Example for 125 kHz LoRa:

125 kHz modulation bandwidth
    = 125000 chips per second
    = 8 µs per chip

modulation bandwidth < occupied spectral bandwidth < channel spacing (typ 200 kHz)

Basic chirps are simply a ramp from fmin to fmax (up-chirp) or fmax to fmin (down-chirp). Data-carrying chirps are chirps that are cyclically-shifted, and this cyclical shift carries the information.

The spreading factor defines two fundamental values:

  • the number of chips contained in each symbol is \$ 2^{SF} \$
  • the number of raw bits that can be encoded by that symbol is SF

The reason is that a symbol, with a length of N chips, can be cyclically shifted from 0 to N-1 positions. The "reference" position is given by the un-shifted symbols at the beginning of the LoRa frame. So this cyclical shift can carry log2(N) bits of information. If N is a power of two, the math works nicely.

Example for SF 7

A SF 7 symbol is 128 chips long
    = 1.024 ms @125kHz modulation bandwidth
    = 512 µs @250kHz modulation bandwidth
    = 256 µs @500kHz modulation bandwidth

A 128-chip long symbol can by cyclically shifted from 0 to 127 positions, and that shift
carries 7 bits of raw information:
    ~ 6.8 kbps raw @125kHz modulation bandwidth
    ~ 13.7 kbps raw @250kHz modulation bandwidth
    ~ 27.3 kbps raw @500kHz modulation bandwidth

Due to noise, this modulation/demodulation process introduces errors, and that's why an error correction code is added. For a typical payload, 25% (CR1) or 50% (CR2) of redundancy is added before modulating chirps. In practice, the data sent by the user is also mixed to get better error correction properties.

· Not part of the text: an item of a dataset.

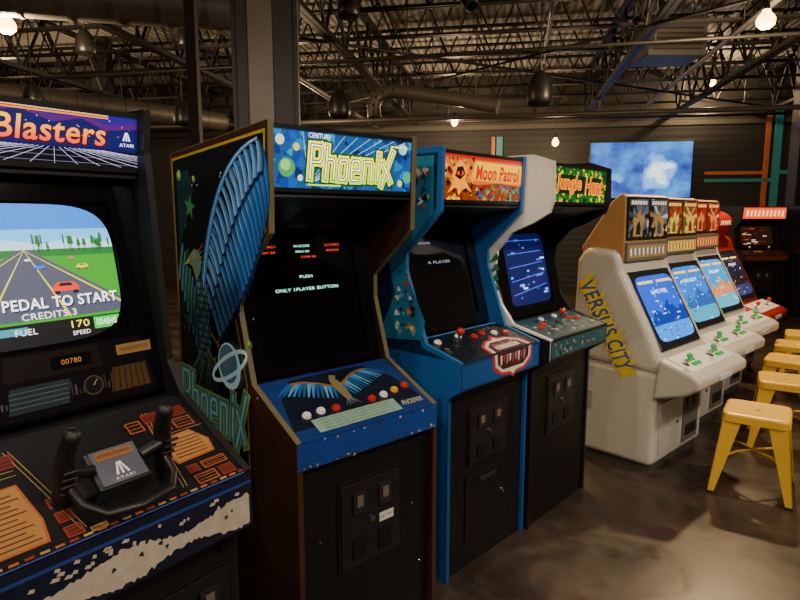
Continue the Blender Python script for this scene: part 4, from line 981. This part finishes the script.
lamp(-1.7,10.2,3.1,110); lamp(5.6,11.2,3.9,90); lamp(-6.0,9.5,3.2,140); lamp(.9,1.0,3.75,35); lamp(3.2,-1.5,3.4,150, .06,(1,.84,.66)); lamp(-2.2,-1.5,3.4,95,.06,(1,.84,.66))  # added bulbs, put in only to brighten the room, ceiling and cabinet fronts
def spot(x, y, z, tx, ty, tz, power, ang, col=(1,.82,.62), size=.08):  # added light source in a modelled can, aimed to brighten the machines
    e = thing('added_spotlight', 'small black ceiling spotlight can added as a light source', 'spotlight', (x,y,z), 0, 'added ceiling spotlights')
    d = (Vector((tx,ty,tz))-Vector((x,y,z))).normalized()
    u = d.orthogonal().normalized(); v = d.cross(u); fr = Fr((0,0,0), u, v)
    q = MB(); q.lathe(fr,0,0,[(-.13,0.),(-.13,.05),(.03,.06),(.03,.052),(-.02,.045)], M('#111111',.45)); q.build('spotlight_housing', e)
    q = MB(); q.tube([(0,0,.0),(0,0,H-z)], .01, BLACK, 6); q.build('stem', e)
    L = bpy.data.lights.new('spot_light','SPOT'); L.energy=power; L.spot_size=math.radians(ang); L.spot_blend=.6; L.color=col; L.shadow_soft_size=size
    o = bpy.data.objects.new('spot_light', L); COL.objects.link(o); o.parent=e; o.location = d*.06
    o.rotation_euler = d.to_track_quat('-Z','Y').to_euler()
spot(1.9,.3,3.4, .3,2.4,.7, 150, 80, (1,.88,.74))
spot(.2,-1.0,3.4, -.4,1.6,1.0, 115, 70, (1,.88,.74))
spot(3.9,2.3,3.4, 2.0,4.2,.6, 250, 85, (1,.86,.68))
spot(.6,5.4,3.3, 1.6,3.9,1.4, 280, 60, (1,.52,.18))  # added to throw orange light on the sides of the white cabinets' headers
spot(2.9,1.2,3.4, 2.2,2.4,0, 150, 80, (1,.78,.54), .05)
spot(-1.2,.8,3.4, -.7,2.4,1.2, 110, 70)

w = bpy.data.worlds.new('World'); bpy.context.scene.world = w; w.use_nodes = True
w.node_tree.nodes['Background'].inputs['Color'].default_value = (.9,.75,.6,1)
w.node_tree.nodes['Background'].inputs['Strength'].default_value = .04

cam = bpy.data.cameras.new('camera'); co = bpy.data.objects.new('camera', cam); COL.objects.link(co)
cam.sensor_width = 36; cam.lens = 27; cam.clip_start = .05
co.location = (0,0,1.53); co.rotation_euler = (math.radians(90-8.06), 0, 0)
bpy.context.scene.camera = co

Raw data-rate and error correction define the nominal data-rate. To get the effective maximum data-rate a device can transmit at, you have to take into account:

  • legal duty-cycle limit, if applicable, of the band you emit in
  • overhead of the LoRa preamble, header and CRC for each frame sent (significant influence when short frames are sent)
  • overhead of your protocol for each frame (also very important for short frames)

Edit:

I have added (in red) the boundaries of chirps so that the effect of cyclical-shifts is easier to understand. Except for a few special symbols at the end of the preamble signaling a start of frame, all chirps in a LoRa frame are the exact same length. Frequency seems to "jump around" quite a bit, but there is no discontinuity in phase that would lead to copious amounts of unwanted harmonics all around the band.